Vicente NunesCorreio Braziliense
As denúncias de corrupção no Conselho Administrativo de Recursos Fiscais (Carf), tribunal que avalia as punições impostas pela Receita Federal, acenderam as luzes do governo para outro órgão, o Conselho de Recursos do Sistema Financeiro, conhecido como Conselhinho, responsável por ratificar ou derrubar multas aplicadas pelo Banco Central (BC) e pela Comissão de Valores Mobiliários (CVM).
Há o temor de que, também no Conselhinho, os bancos acusados de imporem perdas bilionárias aos cofres públicos tenham cometido as mesmas irregularidades para se livrarem das penas. As suspeitas ganharam força depois que técnicos do governo resgataram um caso polêmico: a liberação do Santander de pagar multa de R$ 580 milhões ao BC. O banco espanhol está na lista dos principais acusados de lesarem a Receita ao negociar, com conselheiros do Carf, a redução de uma multa de R$ 3,3 bilhões, como mostra investigação da Polícia Federal e do Ministério Público.
O que mais assusta no benefício concedido ao Santander, no caso da punição dada pelo BC, foi o motivo que levou ao não pagamento dos R$ 580 milhões: a burocracia. A instituição se beneficiou de um jogo de empurra entre o BC, o Ministério da Fazenda e o Conselhinho. O prazo para o acerto da multa caducou. Isso mesmo: caducou.
IRREGULARIDADES
As irregularidades investigadas pelo BC começaram em 2000. A autoridade monetária encontrou falhas cometidas pelo Banco Bozano, Simonsen, no recolhimento de depósitos compulsórios, recursos que devem ser, obrigatoriamente, entregues ao BC. Como o Santander havia arrematado o controle do Bozano, cabia à instituição espanhola arcar com as responsabilidades.
Aproveitando-se da indústria de recursos, o Santander conseguiu protelar o pagamento do débito, que, em 2004, totalizava R$ 210 milhões. Em 2006, o processo chegou ao Conselhinho, que o devolveu dois anos depois para o BC. O caso só voltou ao Conselho de Recursos em 2010. Curiosamente, em janeiro de 2012, o mesmo BC que insistia na cobrança avisou que o processo havia prescrito.
Ciente da decisão da autoridade monetária, meses depois, o Santander desistiu de todos os recursos que protelavam o acerto de contas. Em janeiro de 2014, o Conselhinho decidiu que houve “perda de objeto”, e o banco espanhol se livrou, definitivamente, de pagar a multa que, naquele momento, havia chegado aos R$ 580 milhões.
DECISÃO INACEITÁVEL
Para o presidente do Sindicato Nacional dos Servidores do BC, Daro Piffer, é inaceitável que uma multa tão grande tenha deixado de ser honrada por causa da burocracia. “Com o Carf sob suspeição, não há como não fazer alguma inferência ao Conselhinho”, diz.
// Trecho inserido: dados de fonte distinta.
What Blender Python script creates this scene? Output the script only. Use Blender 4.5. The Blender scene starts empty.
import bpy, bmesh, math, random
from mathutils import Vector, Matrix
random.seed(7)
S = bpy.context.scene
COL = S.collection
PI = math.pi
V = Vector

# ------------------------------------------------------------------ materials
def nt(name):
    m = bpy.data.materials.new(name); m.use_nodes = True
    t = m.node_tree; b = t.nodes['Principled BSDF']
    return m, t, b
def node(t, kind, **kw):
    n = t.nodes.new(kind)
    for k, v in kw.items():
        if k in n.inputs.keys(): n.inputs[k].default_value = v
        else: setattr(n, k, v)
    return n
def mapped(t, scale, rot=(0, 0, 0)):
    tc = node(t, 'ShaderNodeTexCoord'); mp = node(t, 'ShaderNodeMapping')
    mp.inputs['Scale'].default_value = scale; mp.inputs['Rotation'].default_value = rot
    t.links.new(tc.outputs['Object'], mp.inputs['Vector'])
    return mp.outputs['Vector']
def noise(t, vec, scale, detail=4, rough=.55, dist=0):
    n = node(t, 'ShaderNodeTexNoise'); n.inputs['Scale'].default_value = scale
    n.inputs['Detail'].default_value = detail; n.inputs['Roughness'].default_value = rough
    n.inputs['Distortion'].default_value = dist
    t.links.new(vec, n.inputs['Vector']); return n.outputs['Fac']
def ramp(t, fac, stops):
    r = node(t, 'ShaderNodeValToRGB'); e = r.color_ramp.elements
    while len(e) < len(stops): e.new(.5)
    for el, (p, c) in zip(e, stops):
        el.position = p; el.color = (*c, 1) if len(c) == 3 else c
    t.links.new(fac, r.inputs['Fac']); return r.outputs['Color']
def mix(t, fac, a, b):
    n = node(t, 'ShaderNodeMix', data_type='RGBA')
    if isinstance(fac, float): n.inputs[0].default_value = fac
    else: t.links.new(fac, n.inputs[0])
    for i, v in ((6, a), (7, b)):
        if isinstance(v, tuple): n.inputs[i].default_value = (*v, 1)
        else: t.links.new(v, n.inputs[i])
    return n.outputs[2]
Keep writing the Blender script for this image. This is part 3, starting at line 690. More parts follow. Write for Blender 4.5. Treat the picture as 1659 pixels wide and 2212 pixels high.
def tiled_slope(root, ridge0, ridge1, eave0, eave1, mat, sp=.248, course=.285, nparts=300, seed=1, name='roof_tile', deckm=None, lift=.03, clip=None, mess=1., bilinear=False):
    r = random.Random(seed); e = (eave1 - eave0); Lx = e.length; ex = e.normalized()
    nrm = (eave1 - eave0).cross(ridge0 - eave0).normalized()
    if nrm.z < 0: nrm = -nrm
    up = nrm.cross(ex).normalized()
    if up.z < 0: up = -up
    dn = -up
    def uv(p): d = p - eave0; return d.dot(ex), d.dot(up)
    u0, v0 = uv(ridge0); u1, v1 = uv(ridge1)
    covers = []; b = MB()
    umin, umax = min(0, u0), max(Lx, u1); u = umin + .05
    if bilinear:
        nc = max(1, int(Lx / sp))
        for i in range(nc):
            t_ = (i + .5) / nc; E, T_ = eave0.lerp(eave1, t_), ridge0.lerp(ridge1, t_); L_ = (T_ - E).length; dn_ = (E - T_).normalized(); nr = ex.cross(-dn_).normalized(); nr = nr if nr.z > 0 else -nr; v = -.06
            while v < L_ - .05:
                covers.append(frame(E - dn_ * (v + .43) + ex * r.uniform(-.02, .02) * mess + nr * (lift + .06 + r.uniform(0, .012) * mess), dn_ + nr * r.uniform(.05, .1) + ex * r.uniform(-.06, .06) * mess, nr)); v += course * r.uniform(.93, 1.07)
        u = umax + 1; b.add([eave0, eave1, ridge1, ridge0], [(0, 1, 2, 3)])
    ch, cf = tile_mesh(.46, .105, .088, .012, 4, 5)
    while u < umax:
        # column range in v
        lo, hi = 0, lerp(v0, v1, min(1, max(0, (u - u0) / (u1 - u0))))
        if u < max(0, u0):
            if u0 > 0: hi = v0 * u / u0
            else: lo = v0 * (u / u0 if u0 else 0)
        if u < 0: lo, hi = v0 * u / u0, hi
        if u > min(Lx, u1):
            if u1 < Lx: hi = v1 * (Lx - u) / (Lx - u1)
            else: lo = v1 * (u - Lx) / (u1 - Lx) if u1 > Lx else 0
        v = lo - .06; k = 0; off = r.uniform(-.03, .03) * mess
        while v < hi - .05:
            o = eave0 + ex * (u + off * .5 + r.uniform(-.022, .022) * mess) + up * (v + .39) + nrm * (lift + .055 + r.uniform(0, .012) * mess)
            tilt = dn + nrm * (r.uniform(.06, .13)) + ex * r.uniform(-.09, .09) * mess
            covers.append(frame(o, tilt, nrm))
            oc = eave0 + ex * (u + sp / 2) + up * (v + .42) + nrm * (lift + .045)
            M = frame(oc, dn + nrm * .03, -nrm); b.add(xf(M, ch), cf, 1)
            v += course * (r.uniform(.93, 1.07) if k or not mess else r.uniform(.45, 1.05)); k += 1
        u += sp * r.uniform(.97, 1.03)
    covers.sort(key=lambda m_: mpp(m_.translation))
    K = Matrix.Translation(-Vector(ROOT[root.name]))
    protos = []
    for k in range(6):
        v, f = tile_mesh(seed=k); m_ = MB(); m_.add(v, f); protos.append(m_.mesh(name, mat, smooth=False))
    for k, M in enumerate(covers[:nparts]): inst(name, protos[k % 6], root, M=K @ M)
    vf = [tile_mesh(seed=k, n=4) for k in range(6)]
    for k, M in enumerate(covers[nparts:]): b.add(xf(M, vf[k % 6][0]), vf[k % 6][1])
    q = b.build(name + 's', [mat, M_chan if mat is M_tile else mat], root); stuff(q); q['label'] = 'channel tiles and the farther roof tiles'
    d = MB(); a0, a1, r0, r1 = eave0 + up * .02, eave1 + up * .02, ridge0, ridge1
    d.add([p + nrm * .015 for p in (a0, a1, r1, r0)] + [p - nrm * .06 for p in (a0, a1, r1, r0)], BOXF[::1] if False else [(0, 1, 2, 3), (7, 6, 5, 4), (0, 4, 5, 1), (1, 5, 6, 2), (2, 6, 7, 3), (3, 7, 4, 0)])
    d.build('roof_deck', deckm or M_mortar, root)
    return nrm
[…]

No entender dele, nada justifica o jogo de empurra, pois se acredita que os processos preparados pela área de fiscalização do BC sejam bem fundamentados.
“Caso as falhas estejam na elaboração dos processos feitos pelo BC, que se corrija isso o mais rapidamente possível, porque, senão, continuaremos vendo vários casos sendo arquivados e irregularidades, não punidas”, destaca Piffer. Ele cobra mais transparência sobre as decisões do Conselhinho. “Hoje, não se sabe o que está sendo julgado e as decisões tomadas. Não há publicidade.”
Piffer conta que ele e alguns colegas tentaram ter acesso a processos originários do BC julgados pelo Conselhinho. Apesar da insistência, não conseguiram. A mesma burocracia que favoreceu o Santander impediu a liberação das informações. É o mais claro sinal de que há muito de errado nesses tribunais, que deveriam defender os interesses públicos, mas se curvam aos que cometem delitos.